Thank you. I understand the alleged scheme much better.

Which is exactly why they won’t take kids that are just pathetically unqualified. Schools like this are so competitive that kids that are way below the “normal” standard can still do fine: they aren’t generally insisting on SATs of 1450 because that’s what it takes to do the work: they set the standard so high because they have so many applications that they can. They know damn well that a kid with a 1300 can do fine at the school–but a kid with an 1100 will not. So they will take that 1300 if the kid brings the potential of other skills–including filling a slot on a team. But if the kid doesn’t take that role, that’s fine. They aren’t unqualified to be there, by any means. They are just on the low end.

I wonder if this will cut way back on the ability of coaches to make admission recommendations. Although I strongly support most college sports, it does seem a little odd that “being good at sport” puts you at the head of the line to get into an educational institution. Maybe being good at a sport will become just something that makes you look well rounded rather than a highly desirable aspect to get into the school

If I were one of the implicated schools, I’d assign an independent employee to background check all coach’s picks going forward. The elite will find another way in though.

Frankly, athletic scholarships are an oxymoron, with the emphasis on the moron. But trying to get a room temperature intellect into college on an athletic scholarship and not even turning up for training is, well, beyond dumb.

In the last resort, what is a reasonable penalty for this sort of thing? People here have suggested punishments more on a level with someone who committed a violent crime.

As as been pointed out multiple times, there were no athletic scholarships involved with this.

The reasonable punishment is what others have gotten for fraud in this scale. No one has been punished yet but so far they have been treated the same as people in that past accused of similar levels of fraud. Your comparison to violent crime makes no sense to me. Can you cite some examples?

Let the lawsuits begin!

Wait, they actually got into Stanford and yet they’re suing University of San Diego, Yale and USC because they didn’t get in there? Are they crazy? Their school is better than two of those and probably all three. Plus the article says, “the lawsuit seeks $5,000,001 on behalf of what the lawyers estimate will be thousands of plaintiffs who fit the criteria to seek class status.” Do they know basic math?

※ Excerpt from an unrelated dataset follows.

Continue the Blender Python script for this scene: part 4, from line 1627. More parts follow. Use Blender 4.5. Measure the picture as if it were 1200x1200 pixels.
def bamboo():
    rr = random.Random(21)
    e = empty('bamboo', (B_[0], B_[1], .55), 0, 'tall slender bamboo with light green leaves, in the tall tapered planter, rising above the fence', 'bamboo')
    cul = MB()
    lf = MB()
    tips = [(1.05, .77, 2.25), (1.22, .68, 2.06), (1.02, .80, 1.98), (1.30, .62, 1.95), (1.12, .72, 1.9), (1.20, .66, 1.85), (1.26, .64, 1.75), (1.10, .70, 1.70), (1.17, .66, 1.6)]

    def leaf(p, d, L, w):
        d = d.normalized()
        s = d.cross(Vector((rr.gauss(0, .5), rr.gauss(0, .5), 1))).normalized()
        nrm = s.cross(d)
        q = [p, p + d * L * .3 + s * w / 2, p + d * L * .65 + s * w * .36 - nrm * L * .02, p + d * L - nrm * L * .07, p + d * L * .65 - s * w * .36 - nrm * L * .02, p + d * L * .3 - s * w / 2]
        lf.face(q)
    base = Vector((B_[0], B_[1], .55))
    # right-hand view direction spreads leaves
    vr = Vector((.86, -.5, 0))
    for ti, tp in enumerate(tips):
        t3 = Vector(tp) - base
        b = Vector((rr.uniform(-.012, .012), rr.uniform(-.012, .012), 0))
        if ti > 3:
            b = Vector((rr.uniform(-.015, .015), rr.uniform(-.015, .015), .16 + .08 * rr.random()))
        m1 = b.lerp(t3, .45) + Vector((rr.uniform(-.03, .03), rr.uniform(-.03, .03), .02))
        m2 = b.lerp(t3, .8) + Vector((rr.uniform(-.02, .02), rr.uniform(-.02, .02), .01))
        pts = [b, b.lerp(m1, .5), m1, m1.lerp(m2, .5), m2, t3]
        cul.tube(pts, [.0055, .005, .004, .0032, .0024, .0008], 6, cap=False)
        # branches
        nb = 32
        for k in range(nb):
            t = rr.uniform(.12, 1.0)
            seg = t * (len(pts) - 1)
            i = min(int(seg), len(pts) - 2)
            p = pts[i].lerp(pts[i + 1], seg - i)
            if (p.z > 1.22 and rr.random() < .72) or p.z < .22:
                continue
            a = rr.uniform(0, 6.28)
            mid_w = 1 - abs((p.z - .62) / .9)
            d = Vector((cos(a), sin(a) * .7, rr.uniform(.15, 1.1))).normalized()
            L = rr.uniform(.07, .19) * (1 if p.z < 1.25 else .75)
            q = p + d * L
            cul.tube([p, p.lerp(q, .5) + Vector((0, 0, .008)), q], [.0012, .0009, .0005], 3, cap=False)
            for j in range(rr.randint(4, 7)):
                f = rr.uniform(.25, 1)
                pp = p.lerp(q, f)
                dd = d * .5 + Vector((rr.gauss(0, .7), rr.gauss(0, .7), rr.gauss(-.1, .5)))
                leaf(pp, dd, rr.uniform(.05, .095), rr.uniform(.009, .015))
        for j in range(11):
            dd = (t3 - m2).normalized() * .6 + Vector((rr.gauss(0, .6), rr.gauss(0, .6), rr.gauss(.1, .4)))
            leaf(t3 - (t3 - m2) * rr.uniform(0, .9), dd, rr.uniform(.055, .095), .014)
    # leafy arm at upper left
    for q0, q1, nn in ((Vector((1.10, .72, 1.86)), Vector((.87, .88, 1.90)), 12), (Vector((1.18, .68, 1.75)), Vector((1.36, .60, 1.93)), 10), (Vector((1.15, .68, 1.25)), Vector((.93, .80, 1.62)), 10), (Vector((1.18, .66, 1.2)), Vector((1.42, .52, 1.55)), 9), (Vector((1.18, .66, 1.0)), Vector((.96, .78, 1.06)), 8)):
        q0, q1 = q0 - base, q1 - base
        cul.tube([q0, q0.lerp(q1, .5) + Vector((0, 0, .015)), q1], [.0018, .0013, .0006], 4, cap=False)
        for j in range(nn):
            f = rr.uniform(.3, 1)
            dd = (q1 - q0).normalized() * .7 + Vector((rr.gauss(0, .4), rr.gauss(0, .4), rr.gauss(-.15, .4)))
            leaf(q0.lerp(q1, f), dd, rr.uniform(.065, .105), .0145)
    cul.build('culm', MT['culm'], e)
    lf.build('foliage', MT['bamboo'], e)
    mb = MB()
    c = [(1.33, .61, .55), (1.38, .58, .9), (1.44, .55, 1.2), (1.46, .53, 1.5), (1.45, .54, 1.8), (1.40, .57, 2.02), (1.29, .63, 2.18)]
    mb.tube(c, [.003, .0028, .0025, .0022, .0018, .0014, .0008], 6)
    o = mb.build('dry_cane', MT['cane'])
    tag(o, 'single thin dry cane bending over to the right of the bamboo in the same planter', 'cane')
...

Actually, I can see a potential complaint. USC has one of the largest and most generous merit scholarship programs out there, and it’s really specifically aimed at upper-middle class kids who could get into a top-10 school but would have to pay the full $70k/year. It’s a big deal: they send you a fancy invitation and fly you out for a two day sales pitch, I mean, campus tour. At the end of it, they offer 1/2 those kids full tuition. And there’s quite a few kids that opt for USC for the cost of room and board over Dartmouth or Cornell or even Standford at full price. There are not that many schools as prestigious as USC that have merit-based aid like that.

Thanks for that. I was not aware of that USC program. You’re right that it’s quite generous and I can well understand why someone would go to USC rather than one of the other schools.

BTW, perhaps you can answer a question for me. I graduated high school in 1984 and when I was contemplating college choices, the guidance counselor advised me which schools were “stretches”, which were safety schools and which were in the middle. Meanwhile, my brother’s kids graduated high school in 2012 and 2016 and didn’t get that kind of advice. So I was touring schools that my nephew had no chance of getting into (good grades but a terrible SAT score). (Although it’s a lot of fun to tour these schools. The really elite ones are amazing places. I wish I was 18 again and could go to school for the first time all over again.)

So do high school counselors still advise students which schools to consider?

I don’t know about the counselors, but that is the advice I give to both of my kids (one is currently in college). Above all, we encourage applying to schools “where you want to be”, with some of them stretch and some safe. It wont do anyone any favors going to any school where they don’t want to be, no matter how prestigious.